There were some characters I really enjoyed in the novel. Ibbotson is skilled at creating odd-ball side characters. There was Prince Maxi, who dutifully proposes to Tessa year after year, and Little Heidi, the sweet ballet girl, as well as the comic relief characters in the opera company. Even Nerine Croft, who is close to a villain as the book has, is a more interesting character than Tessa, because at least she has flaws. It was just so boring to read about Tessa because she never did anything wrong. I hate goody-goody characters like that. Even saints say a cross word every now and then.

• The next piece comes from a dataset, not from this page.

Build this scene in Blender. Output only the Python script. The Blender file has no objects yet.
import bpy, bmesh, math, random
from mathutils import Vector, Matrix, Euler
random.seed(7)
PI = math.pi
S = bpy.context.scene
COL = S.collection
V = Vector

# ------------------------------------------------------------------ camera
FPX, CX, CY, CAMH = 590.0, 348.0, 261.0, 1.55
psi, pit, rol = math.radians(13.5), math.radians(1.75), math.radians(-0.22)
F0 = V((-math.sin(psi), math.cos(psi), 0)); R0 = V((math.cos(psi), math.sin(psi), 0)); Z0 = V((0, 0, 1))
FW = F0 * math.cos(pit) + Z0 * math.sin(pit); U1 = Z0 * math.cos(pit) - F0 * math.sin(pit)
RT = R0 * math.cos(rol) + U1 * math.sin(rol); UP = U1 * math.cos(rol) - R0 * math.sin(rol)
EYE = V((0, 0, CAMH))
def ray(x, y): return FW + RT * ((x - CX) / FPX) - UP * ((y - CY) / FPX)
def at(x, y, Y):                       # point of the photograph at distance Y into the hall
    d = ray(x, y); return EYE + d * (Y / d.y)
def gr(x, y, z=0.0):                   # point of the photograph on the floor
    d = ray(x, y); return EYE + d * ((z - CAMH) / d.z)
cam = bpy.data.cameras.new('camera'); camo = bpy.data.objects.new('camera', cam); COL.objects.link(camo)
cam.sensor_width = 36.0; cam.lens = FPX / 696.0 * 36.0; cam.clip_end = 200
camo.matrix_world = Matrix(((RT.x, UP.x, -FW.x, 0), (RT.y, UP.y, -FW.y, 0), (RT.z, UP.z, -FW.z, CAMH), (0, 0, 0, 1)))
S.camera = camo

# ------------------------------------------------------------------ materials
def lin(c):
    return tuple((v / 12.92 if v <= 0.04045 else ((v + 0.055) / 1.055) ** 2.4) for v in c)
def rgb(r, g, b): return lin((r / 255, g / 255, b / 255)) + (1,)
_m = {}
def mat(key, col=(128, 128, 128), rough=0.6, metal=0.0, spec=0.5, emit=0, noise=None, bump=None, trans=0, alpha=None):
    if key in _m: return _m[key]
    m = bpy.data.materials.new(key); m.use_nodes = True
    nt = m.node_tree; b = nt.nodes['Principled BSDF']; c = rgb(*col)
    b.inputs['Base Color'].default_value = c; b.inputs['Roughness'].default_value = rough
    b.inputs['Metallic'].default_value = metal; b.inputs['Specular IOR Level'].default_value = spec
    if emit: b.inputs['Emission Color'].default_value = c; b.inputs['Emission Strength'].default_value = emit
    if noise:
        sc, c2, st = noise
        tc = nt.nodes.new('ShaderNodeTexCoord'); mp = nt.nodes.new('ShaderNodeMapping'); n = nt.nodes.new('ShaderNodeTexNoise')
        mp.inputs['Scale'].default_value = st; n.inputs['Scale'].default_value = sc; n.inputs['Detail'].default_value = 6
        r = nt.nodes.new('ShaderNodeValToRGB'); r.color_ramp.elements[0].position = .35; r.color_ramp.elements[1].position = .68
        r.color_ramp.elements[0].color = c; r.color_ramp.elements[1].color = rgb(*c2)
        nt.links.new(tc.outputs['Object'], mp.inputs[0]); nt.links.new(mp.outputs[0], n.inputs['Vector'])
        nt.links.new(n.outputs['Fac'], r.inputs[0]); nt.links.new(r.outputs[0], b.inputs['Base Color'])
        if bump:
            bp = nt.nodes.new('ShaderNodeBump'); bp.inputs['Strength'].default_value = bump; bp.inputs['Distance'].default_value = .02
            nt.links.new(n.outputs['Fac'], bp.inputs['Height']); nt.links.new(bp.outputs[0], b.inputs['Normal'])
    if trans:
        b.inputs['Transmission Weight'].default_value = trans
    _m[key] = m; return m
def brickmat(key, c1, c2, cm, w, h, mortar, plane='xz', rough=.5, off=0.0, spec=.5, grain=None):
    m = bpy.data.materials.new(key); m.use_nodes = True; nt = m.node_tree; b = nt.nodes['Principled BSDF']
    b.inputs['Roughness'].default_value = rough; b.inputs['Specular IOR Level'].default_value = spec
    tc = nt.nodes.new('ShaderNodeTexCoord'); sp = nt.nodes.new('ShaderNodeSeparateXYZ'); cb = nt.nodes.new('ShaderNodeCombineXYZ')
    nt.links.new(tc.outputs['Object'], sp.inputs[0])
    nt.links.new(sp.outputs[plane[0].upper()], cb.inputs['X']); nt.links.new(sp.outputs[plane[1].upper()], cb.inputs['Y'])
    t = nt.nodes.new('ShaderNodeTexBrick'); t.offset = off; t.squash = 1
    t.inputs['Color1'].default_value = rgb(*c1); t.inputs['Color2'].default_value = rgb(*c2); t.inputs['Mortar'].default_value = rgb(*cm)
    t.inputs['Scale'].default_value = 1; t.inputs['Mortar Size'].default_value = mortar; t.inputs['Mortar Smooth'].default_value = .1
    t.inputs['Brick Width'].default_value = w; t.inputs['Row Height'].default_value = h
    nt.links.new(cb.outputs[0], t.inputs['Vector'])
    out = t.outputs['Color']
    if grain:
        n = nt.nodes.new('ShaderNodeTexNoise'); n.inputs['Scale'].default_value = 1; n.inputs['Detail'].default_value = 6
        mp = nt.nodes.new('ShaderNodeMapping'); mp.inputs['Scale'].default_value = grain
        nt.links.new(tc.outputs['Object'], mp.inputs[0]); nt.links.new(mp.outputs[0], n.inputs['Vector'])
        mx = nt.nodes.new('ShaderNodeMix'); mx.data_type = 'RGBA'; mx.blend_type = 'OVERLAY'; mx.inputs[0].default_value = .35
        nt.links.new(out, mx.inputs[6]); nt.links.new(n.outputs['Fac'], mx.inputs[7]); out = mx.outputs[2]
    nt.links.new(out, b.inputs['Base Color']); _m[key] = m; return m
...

And although the twists and turns of the love story are engaging, they’re still very predictable. If all a book has is a love story, and a trite one at that, then why should one read it? Tessa has a few strains of personality which could have been developed into a more interesting plot, like the clash between her royal lineage and her egalitarian nature, but since Ibbotson’s Austria is devoid of any historical reality, those strains of conflict never get a chance to develop. All in all, Tessa is just a girl in love with a boy and everything ends up happily ever after.

Final Consensus: Eva Ibbotson is an exceptional author of children’s books, but her adult novel The Reluctant Heiress falls short. Focusing too much on a idyllic love story, Ibbotson fails to make either of the two lovers compelling and gives their idiosyncrasies short shrift in an attempt to make the love story come true. Read Ibbotson’s other works, but unless you’re in the mood for something silly and saccharine, skip The Reluctant Heiress.